Dalih yang dikedepankan adalah intensifikasi dan ekstensifikasi pajak. Padahal, pasti Sri tahu, bahwa nafsunya memalaki rakyatnya dengan berbagai printal-printil tadi pasti tidak akan menghasilkan penerimaan yang signifikan. Pada saat yang sama, kehebohan itu justru membuat beban rakyat makin berat saja. Secara politis, ini bisa menganggu target-target Presiden, terutama dikaitkan dengan Pilpres 2019.
Kejar yang kakap
Sejatinya, kalau mau, Sri bisa berkonsentrasi mengejar potensi pendapatan pajak dari kelompok kakap. Dia, umpamanya, bisa menjadikan temuan Badan Pemeriksa Keuangan (BPK) tentang pengemplangan pajak yang dilakukan PT Freeport Indonesia sebesar Rp6 triliun.
Atau, Menkeu bisa mengerahkan kesaktiannya untuk mengulik kembali kasus Honggo Wendratno dan Raden Priyono. Mereka adalah dua orang tersangka kasus korupsi pencucian uang terkait penjualan kondensat bagian negara yang melibatkan BP Migas, Kementerian ESDM, dan PT Trans Pasific Petrochemical Indotama (TPPI). Kasusnya terjadi pada periode 2009 sampai 2010.
Honggo adalah Pendiri PT TPPI yang diduga mengambil kondensat bagian negara dari BP Migas tanpa kontrak yang sah. Sedangkan Raden Priyono adalah kepala BP Migas. Dalam uditnya, BPK menyatakan total kerugian negara dalam kasus ini mencapai US$2,715 juta lebih atau sekitar Rp34 trilliun. Jumlah ini jelas sangat signifikan memberi tambahan dari sisi penerimaan negara bukan pajak (PNBP).

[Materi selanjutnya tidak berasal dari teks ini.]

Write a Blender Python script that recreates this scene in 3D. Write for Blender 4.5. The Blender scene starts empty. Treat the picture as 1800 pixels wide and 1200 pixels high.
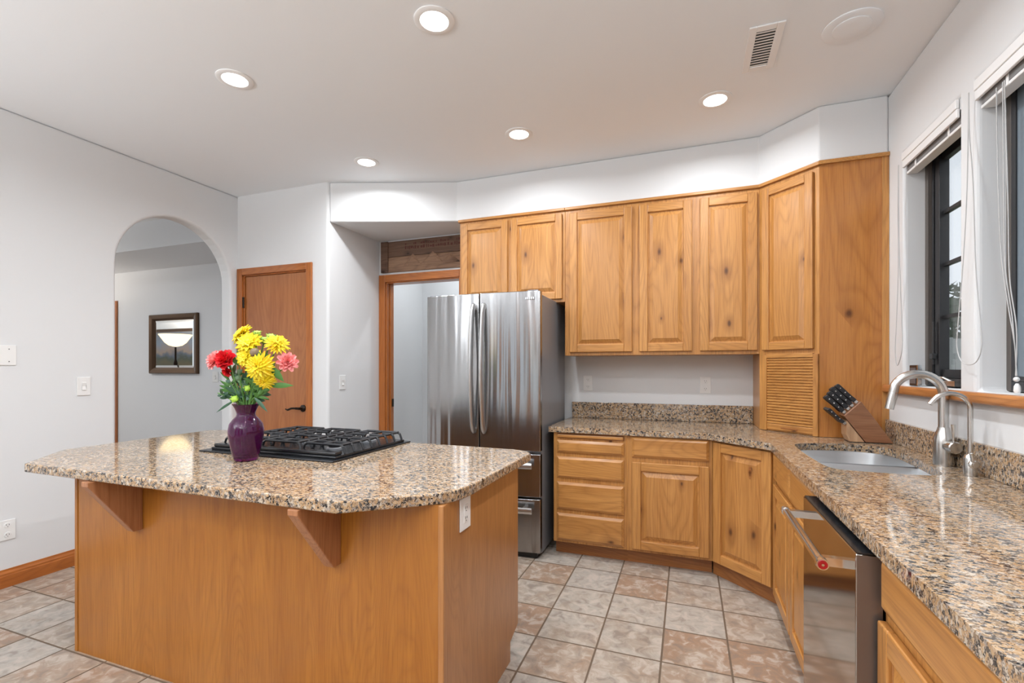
import bpy, bmesh, math, random
from mathutils import Vector, Matrix
random.seed(7)
SC = bpy.context.scene
COL = SC.collection
PI = math.pi

# ------------------------------------------------------------------ camera, world, exposure
YAW = math.atan2(308.5, 837.0)
cam_d = bpy.data.cameras.new('camera')
cam_d.sensor_width = 36.0
cam_d.lens = 36.0 * 837.0 / 1800.0
cam_d.shift_y = 46.0 / 1800.0
cam_d.clip_start = 0.02
cam = bpy.data.objects.new('camera', cam_d)
COL.objects.link(cam)
cam.location = (0, 0, 1.36)
cam.rotation_euler = (PI / 2, 0, YAW)
SC.camera = cam
SC.view_settings.view_transform = 'Standard'
SC.view_settings.look = 'None'
SC.view_settings.gamma = 1.0
SC.view_settings.use_curve_mapping = False
SC.view_settings.exposure = -0.06
SC.cycles.use_denoising = True
SC.cycles.max_bounces = 10
SC.cycles.diffuse_bounces = 6
SC.cycles.glossy_bounces = 5
SC.cycles.transmission_bounces = 6
SC.cycles.transparent_max_bounces = 10
SC.cycles.sample_clamp_indirect = 6.0
SC.cycles.caustics_reflective = False
SC.cycles.caustics_refractive = False

world = bpy.data.worlds.new('sky')
SC.world = world
world.use_nodes = True
wn = world.node_tree
wn.nodes.clear()
wo = wn.nodes.new('ShaderNodeOutputWorld')
wb = wn.nodes.new('ShaderNodeBackground')
wb.inputs['Color'].default_value = (0.86, 0.93, 1.0, 1)
wb.inputs['Strength'].default_value = 1.15
wn.links.new(wb.outputs[0], wo.inputs[0])

CAN_W = 13.0        # watts of each recessed lamp
CAN_GLOW = 14.0

# ------------------------------------------------------------------ geometry helpers
class MB:
    def __init__(s):
        s.v = []; s.f = []; s.m = []; s.sm = []
    def add(s, vs, fs, mat=0, smooth=False):
        o = len(s.v)
        s.v += [tuple(p) for p in vs]
        for f in fs:
            s.f.append([o + i for i in f]); s.m.append(mat); s.sm.append(smooth)
        return s
    def box(s, x0, x1, y0, y1, z0, z1, mat=0):
        v = [(x0,y0,z0),(x1,y0,z0),(x1,y1,z0),(x0,y1,z0),(x0,y0,z1),(x1,y0,z1),(x1,y1,z1),(x0,y1,z1)]
        return s.add(v, [(0,3,2,1),(4,5,6,7),(0,1,5,4),(1,2,6,5),(2,3,7,6),(3,0,4,7)], mat)
    def prism(s, poly, z0, z1, mat=0, plane='xy', smooth=False):
        # extrude a polygon; plane 'xy' -> along z, 'xz' -> along y, 'yz' -> along x
        n = len(poly)
        def P(a, b, c):
            return (a,b,c) if plane == 'xy' else (a,c,b) if plane == 'xz' else (c,a,b)
        v = [P(a,b,z0) for a,b in poly] + [P(a,b,z1) for a,b in poly]
        fs = [tuple(range(n))[::-1], tuple(range(n, 2*n))] + [(i,(i+1)%n,n+(i+1)%n,n+i) for i in range(n)]
        return s.add(v, fs, mat, smooth)
    def rings(s, rects, mat=0, cap=True):
        # concentric rectangles in the xz plane: list of (x0,x1,z0,z1,y)
        o = len(s.v); v = []; fs = []
        for (x0,x1,z0,z1,y) in rects:
            v += [(x0,y,z0),(x1,y,z0),(x1,y,z1),(x0,y,z1)]
        for k in range(len(rects)-1):
            a = 4*k; b = a+4
            for i in range(4):
                j = (i+1) % 4
                fs.append((a+i,a+j,b+j,b+i))
        if cap:
            b = 4*(len(rects)-1); fs.append((b,b+1,b+2,b+3))
        return s.add(v, fs, mat)
    def lathe(s, prof, c=(0,0,0), seg=32, mat=0, axis='z', smooth=True, close=False):
        v = []; fs = []
        for r, h in prof:
            for i in range(seg):
                a = 2*PI*i/seg
                p = (r*math.cos(a), r*math.sin(a), h)
                if axis == 'y': p = (p[0], p[2], p[1])
                if axis == 'x': p = (p[2], p[0], p[1])
                v.append((c[0]+p[0], c[1]+p[1], c[2]+p[2]))
        n = len(prof)
        for k in range(n-1):
            for i in range(seg):
                j = (i+1) % seg
                fs.append((k*seg+i, k*seg+j, (k+1)*seg+j, (k+1)*seg+i))
        if not close:
            fs.append(tuple(range(seg))[::-1]); fs.append(tuple(range((n-1)*seg, n*seg)))
        return s.add(v, fs, mat, smooth)
    def tube(s, pts, rad, seg=10, mat=0, smooth=True, flat=1.0):
        pts = [Vector(p) for p in pts]; n = len(pts)
        if not hasattr(rad, '__len__'): rad = [rad]*n
        t0 = (pts[1]-pts[0]).normalized()
        up = Vector((0,0,1)) if abs(t0.z) < .9 else Vector((1,0,0))
        a = t0.cross(up).normalized(); v = []; fs = []
        for k in range(n):
            t = (pts[min(k+1,n-1)]-pts[max(k-1,0)])
            t = t.normalized() if t.length > 1e-9 else t0
            a = (a - t*a.dot(t)).normalized(); b = t.cross(a)
            for i in range(seg):
                w = 2*PI*i/seg
                v.append(pts[k] + a*(rad[k]*math.cos(w)) + b*(rad[k]*flat*math.sin(w)))
        for k in range(n-1):
            for i in range(seg):
                j = (i+1) % seg
                fs.append((k*seg+i, k*seg+j, (k+1)*seg+j, (k+1)*seg+i))
        fs.append(tuple(range(seg))[::-1]); fs.append(tuple(range((n-1)*seg, n*seg)))
        return s.add(v, fs, mat, smooth)
    def ball(s, c, r, seg=12, rg=8, mat=0, sq=(1,1,1)):
        v = []; fs = []
        for k in range(rg+1):
            ph = PI*k/rg
            for i in range(seg):
                a = 2*PI*i/seg
                rr = max(math.sin(ph), 1e-4)
                v.append((c[0]+r*sq[0]*rr*math.cos(a), c[1]+r*sq[1]*rr*math.sin(a), c[2]-r*sq[2]*math.cos(ph)))
        for k in range(rg):
            for i in range(seg):
                j = (i+1) % seg
                fs.append((k*seg+i, k*seg+j, (k+1)*seg+j, (k+1)*seg+i))
        return s.add(v, fs, mat, True)
    def xf(s, M, start=0):
        s.v[start:] = [tuple(M @ Vector(p)) for p in s.v[start:]]
        return s
    def build(s, name, mats, parent=None, loc=None, rot=None, bevel=0, seg=2, merge=0, subsurf=0, sharp=35):
        me = bpy.data.meshes.new(name)
        me.from_pydata(s.v, [], s.f)
        if not isinstance(mats, (list, tuple)): mats = [mats]
        for m in mats: me.materials.append(m)
        for p, mi, sm in zip(me.polygons, s.m, s.sm):
            p.material_index = mi; p.use_smooth = sm
        bm = bmesh.new(); bm.from_mesh(me)
        if merge: bmesh.ops.remove_doubles(bm, verts=bm.verts, dist=merge)
        bmesh.ops.recalc_face_normals(bm, faces=bm.faces)
        bm.to_mesh(me); bm.free()
        if any(s.sm): me.set_sharp_from_angle(angle=math.radians(sharp))
        o = bpy.data.objects.new(name, me)
        COL.objects.link(o)
        if parent: o.parent = parent
        if loc: o.location = loc
        if rot: o.rotation_euler = rot
        if bevel:
            b = o.modifiers.new('bevel', 'BEVEL'); b.width = bevel; b.segments = seg
            b.limit_method = 'ANGLE'; b.angle_limit = math.radians(40)
        if subsurf:
            q = o.modifiers.new('smooth', 'SUBSURF'); q.levels = subsurf; q.render_levels = subsurf
        return o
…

Tapi, bedasarkan rekam jejaknya, lagi-lagi publik ragu apakah Sri akan mau mengejar para 'rakyat besar' itu. Selama ini dia dikenal sangat galak memalak pajak terhadap rakyat kecil. Sebaliknya, kalau terhadap yang besar-besar, dia cenderung mencari jalan aman. Bahkan, kepada Freeport yang berkali-kali menabrak aturan dan perundang-undangan serta jelas-jelas menunjukkan arogansi luar biasa, dia justru sibuk menyusun aturan yang bakal meringankan pajaknya.
Resep lama
Yang mungkin dia akan lakukan sehubungan lunglainya penerimaan perpajakan, Sri akan kembali menerapkan resep lama. Memangkas anggaran dan membuat utang baru. Sejak menjadi Menkeu pada Juli 2016, sampai Oktober 2016 (hanya dalam tempo tiga bulan), dia sudah memotong anggaran di APBN 2016 sebesar Rp133,8 triliun. Dalam penjelasannya kepada pers dia mengatakan, pemotongan anggaran dilakukan karena kemungkinan penerimaan negara dari sisi pajak bakal kurang sekitar Rp219 triliun.
Kebijakan Sri yang memangkas anggaran adalah bukti nyata bagaimana dia begitu setia dengan kacamata kuda neolibnya. Padahal, pemotongan anggaran hanya bagus di mata pasar (baca: World Bank, IMF, ADB, dan para konconya). Kenapa? Karena dengan memotong anggaran nilai aset di dalam negeri bakal stagnan, bahkan bisa turun. Nah saat itulah investor getol belanja aset di sini.
Pemotongan anggaran juga memberikan ruang fiskal lebih luas bagi APBN. Kelonggaran ini dimanfaatkan untuk membayar bunga dan pokok utang luar negeri. Tentu saja, para bond holder bersorak-sorai karenanya. Apalagi Sri memang sangat dikenal sebagai Menkeu yang rajin mengobral bunga supertinggi untuk tiap obligasi yang diterbitkan negeri ini.
Kemungkinan kedua yang bakal dia lakukan, adalah kembali membuat utang baru. Data Ditjen Pengelolaan Pembiayaan dan Risiko (DJPPR) Kemenkeu menyebutkan, hingga akhir Agustus 2017, jumlah utang kita mencapai Rp3.826 triliun. Jumlah ini sudah sangat luar biasa besar.